Readers may recall that Conservative MPs were issued with a reading list of books, validated by the Leader, which we were supposed to absorb over the Summer Recess.

This took me back to my university days, when optimistic lecturers would give me some improving literature to read on the beach - as they assumed - or, as turned out to be the case, after picking hops in Kent.

I have treated the current list with the same circumspection as the earlier one which contained Sir Roy Harrod's The Life of John Maynard Keynes; Economics by Paul Samuelson, and Language Truth and Logic by A J Ayer - which the library is still waiting for me to return.
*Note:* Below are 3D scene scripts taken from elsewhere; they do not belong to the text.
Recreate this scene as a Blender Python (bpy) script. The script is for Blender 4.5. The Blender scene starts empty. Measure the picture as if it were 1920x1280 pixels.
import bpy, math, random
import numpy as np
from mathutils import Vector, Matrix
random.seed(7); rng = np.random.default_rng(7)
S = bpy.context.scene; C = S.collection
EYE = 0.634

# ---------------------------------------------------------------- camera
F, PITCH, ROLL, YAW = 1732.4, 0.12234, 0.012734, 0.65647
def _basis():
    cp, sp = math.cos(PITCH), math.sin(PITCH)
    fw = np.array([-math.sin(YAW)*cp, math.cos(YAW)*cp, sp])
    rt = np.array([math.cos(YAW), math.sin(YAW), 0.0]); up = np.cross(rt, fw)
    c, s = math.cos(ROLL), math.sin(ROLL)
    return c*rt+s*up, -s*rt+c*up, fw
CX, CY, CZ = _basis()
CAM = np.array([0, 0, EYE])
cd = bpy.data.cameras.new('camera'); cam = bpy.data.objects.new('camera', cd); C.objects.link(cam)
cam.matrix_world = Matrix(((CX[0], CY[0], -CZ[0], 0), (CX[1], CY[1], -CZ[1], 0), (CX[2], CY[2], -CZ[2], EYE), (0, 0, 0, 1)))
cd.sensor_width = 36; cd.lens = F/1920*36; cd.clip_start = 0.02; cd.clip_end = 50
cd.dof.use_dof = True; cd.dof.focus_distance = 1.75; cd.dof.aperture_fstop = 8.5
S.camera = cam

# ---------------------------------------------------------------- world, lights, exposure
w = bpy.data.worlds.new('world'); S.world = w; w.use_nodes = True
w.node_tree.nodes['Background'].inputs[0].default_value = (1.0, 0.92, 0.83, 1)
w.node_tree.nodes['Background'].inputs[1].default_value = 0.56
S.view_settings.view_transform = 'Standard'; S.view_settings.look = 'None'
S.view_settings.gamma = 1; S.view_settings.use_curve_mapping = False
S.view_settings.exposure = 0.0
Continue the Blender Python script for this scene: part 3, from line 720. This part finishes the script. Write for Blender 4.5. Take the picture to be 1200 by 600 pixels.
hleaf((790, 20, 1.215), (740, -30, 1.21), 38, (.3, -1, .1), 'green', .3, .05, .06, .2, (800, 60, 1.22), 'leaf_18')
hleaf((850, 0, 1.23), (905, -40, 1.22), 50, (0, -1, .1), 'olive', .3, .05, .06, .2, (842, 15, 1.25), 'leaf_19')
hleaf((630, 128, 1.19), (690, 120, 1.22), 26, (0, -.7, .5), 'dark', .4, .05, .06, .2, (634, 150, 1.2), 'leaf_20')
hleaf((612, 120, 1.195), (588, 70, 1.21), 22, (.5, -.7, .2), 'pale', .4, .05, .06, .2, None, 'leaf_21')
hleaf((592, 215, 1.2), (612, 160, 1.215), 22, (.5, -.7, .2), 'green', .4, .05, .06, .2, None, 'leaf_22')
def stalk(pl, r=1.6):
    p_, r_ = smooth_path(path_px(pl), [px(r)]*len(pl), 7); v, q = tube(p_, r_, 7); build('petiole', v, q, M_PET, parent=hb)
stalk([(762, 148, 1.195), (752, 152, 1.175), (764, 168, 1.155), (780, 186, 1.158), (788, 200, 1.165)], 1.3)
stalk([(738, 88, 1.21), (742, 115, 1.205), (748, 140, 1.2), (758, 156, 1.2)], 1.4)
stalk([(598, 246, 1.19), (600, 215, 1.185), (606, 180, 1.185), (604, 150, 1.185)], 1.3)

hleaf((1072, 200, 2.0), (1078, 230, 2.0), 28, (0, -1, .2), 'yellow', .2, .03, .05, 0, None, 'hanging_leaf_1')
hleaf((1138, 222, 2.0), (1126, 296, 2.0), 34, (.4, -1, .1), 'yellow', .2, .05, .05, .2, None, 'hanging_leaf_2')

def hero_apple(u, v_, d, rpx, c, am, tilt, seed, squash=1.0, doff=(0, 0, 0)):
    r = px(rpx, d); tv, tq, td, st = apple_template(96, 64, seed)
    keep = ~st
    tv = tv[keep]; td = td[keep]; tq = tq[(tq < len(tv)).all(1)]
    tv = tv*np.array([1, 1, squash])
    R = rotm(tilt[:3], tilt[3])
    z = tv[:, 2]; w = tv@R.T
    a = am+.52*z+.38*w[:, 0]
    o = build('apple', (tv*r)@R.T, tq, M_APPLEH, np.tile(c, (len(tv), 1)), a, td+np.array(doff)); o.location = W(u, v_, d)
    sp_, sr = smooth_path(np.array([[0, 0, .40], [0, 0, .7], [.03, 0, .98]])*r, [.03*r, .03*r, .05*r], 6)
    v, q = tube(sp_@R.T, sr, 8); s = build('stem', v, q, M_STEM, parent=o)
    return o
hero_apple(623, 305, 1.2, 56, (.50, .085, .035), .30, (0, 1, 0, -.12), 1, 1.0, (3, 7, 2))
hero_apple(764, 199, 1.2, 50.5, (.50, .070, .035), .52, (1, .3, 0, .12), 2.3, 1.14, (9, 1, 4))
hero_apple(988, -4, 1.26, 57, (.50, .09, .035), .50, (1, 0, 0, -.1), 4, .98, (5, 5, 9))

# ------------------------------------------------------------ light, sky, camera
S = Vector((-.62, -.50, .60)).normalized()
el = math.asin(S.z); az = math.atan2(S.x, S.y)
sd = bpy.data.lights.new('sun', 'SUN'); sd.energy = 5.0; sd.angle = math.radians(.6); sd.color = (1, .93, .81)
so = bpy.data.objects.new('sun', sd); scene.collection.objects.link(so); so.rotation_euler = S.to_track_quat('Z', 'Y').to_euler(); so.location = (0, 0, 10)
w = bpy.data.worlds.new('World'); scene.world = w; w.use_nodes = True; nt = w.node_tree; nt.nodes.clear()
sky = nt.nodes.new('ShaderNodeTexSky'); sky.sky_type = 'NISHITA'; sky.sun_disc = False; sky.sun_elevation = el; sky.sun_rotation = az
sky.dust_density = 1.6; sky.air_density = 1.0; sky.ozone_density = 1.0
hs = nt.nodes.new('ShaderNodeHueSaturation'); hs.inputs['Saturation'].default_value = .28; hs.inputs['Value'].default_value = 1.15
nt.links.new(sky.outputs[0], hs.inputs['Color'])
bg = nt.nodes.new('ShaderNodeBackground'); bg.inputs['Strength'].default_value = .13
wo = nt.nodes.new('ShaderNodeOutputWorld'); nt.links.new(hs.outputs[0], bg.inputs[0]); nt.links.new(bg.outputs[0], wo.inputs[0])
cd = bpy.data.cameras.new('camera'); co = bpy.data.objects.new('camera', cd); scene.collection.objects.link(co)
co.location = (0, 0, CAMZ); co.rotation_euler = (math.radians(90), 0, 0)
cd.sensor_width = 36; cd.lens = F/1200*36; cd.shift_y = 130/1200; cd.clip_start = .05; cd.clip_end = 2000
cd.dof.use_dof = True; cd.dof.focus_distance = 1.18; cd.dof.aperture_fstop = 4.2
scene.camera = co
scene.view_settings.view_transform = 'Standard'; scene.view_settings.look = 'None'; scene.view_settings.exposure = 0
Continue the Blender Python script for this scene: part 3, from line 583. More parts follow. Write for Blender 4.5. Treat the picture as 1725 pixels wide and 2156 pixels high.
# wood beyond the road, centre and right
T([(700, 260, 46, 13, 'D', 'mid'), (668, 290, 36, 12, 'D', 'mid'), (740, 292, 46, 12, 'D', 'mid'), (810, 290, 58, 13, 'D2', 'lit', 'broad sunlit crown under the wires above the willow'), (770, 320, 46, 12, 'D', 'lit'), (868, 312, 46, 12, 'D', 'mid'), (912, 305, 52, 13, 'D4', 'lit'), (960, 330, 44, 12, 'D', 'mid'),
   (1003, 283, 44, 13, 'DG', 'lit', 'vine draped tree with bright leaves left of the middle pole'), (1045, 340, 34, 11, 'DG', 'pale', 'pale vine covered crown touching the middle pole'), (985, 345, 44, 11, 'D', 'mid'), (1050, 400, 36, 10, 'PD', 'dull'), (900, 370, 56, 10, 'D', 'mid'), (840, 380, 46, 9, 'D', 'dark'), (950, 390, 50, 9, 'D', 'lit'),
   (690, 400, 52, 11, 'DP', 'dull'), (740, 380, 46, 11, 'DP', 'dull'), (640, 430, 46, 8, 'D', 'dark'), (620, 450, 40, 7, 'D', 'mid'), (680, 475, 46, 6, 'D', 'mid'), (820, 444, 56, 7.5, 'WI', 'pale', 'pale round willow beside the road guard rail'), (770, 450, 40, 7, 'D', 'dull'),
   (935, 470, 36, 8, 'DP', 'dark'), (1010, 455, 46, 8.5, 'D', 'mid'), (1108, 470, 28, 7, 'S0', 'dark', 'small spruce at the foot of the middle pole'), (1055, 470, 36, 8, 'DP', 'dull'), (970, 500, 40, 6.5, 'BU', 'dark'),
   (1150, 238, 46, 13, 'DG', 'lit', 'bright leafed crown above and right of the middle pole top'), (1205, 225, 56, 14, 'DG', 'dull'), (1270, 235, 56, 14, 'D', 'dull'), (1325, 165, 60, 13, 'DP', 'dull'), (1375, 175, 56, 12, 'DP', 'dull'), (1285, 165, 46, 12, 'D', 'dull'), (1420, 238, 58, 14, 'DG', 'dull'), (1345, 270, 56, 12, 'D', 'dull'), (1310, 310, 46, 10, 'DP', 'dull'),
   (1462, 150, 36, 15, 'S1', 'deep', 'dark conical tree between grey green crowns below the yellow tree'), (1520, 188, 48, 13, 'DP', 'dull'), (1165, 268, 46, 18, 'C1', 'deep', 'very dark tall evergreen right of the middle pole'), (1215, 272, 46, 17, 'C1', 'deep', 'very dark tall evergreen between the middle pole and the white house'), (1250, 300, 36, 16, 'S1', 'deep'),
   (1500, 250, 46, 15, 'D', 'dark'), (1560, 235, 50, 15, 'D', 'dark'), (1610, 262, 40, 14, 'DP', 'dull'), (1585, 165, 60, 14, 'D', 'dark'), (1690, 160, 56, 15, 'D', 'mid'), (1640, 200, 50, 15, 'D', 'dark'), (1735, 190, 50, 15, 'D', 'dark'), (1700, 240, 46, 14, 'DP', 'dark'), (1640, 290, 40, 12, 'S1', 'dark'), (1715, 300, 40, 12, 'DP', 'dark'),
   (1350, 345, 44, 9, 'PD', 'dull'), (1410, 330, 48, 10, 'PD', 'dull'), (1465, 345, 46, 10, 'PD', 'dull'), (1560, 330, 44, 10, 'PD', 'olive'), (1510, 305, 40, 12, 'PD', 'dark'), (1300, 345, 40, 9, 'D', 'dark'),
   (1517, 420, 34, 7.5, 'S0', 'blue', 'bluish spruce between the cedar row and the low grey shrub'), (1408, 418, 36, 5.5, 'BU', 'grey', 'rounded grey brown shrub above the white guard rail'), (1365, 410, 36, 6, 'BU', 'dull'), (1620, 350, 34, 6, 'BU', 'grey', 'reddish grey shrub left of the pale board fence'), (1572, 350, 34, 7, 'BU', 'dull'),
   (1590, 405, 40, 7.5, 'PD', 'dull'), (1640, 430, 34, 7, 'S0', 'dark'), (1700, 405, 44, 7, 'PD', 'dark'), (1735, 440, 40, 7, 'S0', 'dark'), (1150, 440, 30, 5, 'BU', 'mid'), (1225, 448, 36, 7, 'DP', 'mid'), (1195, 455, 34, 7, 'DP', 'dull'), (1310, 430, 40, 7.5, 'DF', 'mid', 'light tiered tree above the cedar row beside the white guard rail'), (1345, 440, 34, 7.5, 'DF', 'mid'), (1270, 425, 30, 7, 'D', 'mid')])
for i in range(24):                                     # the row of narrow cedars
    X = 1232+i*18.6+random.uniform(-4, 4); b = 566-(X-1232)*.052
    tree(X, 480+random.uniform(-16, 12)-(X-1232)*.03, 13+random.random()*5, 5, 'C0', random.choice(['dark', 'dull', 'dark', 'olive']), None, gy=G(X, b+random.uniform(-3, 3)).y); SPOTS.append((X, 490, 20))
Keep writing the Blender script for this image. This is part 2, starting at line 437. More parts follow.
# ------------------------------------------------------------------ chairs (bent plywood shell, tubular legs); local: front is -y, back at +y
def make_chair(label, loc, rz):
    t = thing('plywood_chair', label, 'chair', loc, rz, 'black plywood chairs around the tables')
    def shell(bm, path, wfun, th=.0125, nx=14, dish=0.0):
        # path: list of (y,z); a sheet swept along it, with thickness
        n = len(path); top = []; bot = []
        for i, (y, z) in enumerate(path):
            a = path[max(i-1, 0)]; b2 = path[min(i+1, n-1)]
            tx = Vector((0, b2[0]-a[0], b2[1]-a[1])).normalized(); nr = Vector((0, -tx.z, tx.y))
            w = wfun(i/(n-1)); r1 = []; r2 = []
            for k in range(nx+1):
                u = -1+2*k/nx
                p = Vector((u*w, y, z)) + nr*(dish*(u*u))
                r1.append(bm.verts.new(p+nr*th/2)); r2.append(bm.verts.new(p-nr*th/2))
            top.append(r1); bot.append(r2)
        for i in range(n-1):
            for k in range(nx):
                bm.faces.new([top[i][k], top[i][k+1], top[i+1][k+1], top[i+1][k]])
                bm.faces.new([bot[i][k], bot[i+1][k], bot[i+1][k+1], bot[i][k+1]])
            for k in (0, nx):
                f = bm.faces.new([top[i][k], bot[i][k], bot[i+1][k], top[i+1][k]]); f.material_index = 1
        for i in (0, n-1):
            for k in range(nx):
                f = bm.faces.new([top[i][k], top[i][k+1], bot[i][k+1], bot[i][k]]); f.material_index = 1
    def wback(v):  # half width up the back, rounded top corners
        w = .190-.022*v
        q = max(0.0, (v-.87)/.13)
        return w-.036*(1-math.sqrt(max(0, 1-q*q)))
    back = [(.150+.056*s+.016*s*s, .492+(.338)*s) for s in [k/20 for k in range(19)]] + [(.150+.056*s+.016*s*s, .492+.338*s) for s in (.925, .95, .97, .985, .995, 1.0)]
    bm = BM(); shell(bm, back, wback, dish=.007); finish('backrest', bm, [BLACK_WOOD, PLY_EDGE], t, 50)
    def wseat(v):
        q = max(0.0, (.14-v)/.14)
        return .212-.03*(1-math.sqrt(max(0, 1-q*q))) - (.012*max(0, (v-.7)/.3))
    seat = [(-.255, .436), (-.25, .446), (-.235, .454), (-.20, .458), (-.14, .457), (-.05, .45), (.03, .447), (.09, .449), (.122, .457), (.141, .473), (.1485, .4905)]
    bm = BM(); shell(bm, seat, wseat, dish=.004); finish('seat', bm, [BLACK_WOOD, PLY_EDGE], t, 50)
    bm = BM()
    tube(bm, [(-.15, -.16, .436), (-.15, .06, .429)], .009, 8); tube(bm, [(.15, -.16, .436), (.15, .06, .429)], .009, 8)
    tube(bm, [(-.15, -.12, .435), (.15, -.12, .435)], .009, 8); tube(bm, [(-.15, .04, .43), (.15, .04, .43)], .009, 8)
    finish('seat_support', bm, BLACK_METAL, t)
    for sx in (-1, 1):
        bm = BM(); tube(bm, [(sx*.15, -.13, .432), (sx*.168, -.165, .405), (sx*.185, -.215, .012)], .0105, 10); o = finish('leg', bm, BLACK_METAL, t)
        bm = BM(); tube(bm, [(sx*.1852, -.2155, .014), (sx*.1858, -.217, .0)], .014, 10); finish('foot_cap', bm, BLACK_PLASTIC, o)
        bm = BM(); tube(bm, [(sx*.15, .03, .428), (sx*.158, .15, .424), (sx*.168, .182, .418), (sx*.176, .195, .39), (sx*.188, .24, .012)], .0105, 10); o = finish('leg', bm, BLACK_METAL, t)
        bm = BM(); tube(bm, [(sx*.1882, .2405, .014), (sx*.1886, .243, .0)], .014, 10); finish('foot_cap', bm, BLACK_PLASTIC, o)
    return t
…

Before setting off on holiday, another book arrived in the post - a review copy of the autobiography of my predecessor as MP for North West Hants, Sir David Mitchell. (Unlike the American relay team, he passed on the baton to me in 1997 without mishap, and is getting his breath back while I am still cantering round the course).

Politics and alcohol can be dangerous bedfellows, but not in Sir David's case.

He combined a long and successful career in politics withy an equally successful and prosperous career in the wine trade.

He tells the story of introducing himself at one of his wine-tastings by saying he was a wine-merchant who moonlighted as an MP. During the buffet between the tasting of the red and the tasting of the white, he was accosted by one of his constituents.

He prefaced the second half of his talk by saying he was an MP, who moonlighted as a wine-merchant. (I can pinch one of his jokes for my article, as he has pinched one of mine for his book.) Called House to House, it is a well-researched and eminently readable book, with many references to his constituency. Put it on your Christmas list. It brought home to me how much politics has changed in his life-time.

When he first stood for Parliament here, David held 58 public meetings. At the last election, I held two. And when did a Minister last resign to spend more time with the family business?

With more and more MPs being full-time, the book shows the advantages of an MP having one foot in the commercial world as well as a foot in the Chamber. David helped to shape party and Government policy towards small businesses - would he have done so as effectively had he not been joint managing director and chairman of El Vinos? His reputation lives on in North West Hants; not every letter that I send to constituents contains what they want to hear. Some write back, threatening to report me to David Cameron, the Prime Minister and sometimes the Queen. I had one recently saying they would now take up the matter with Sir David.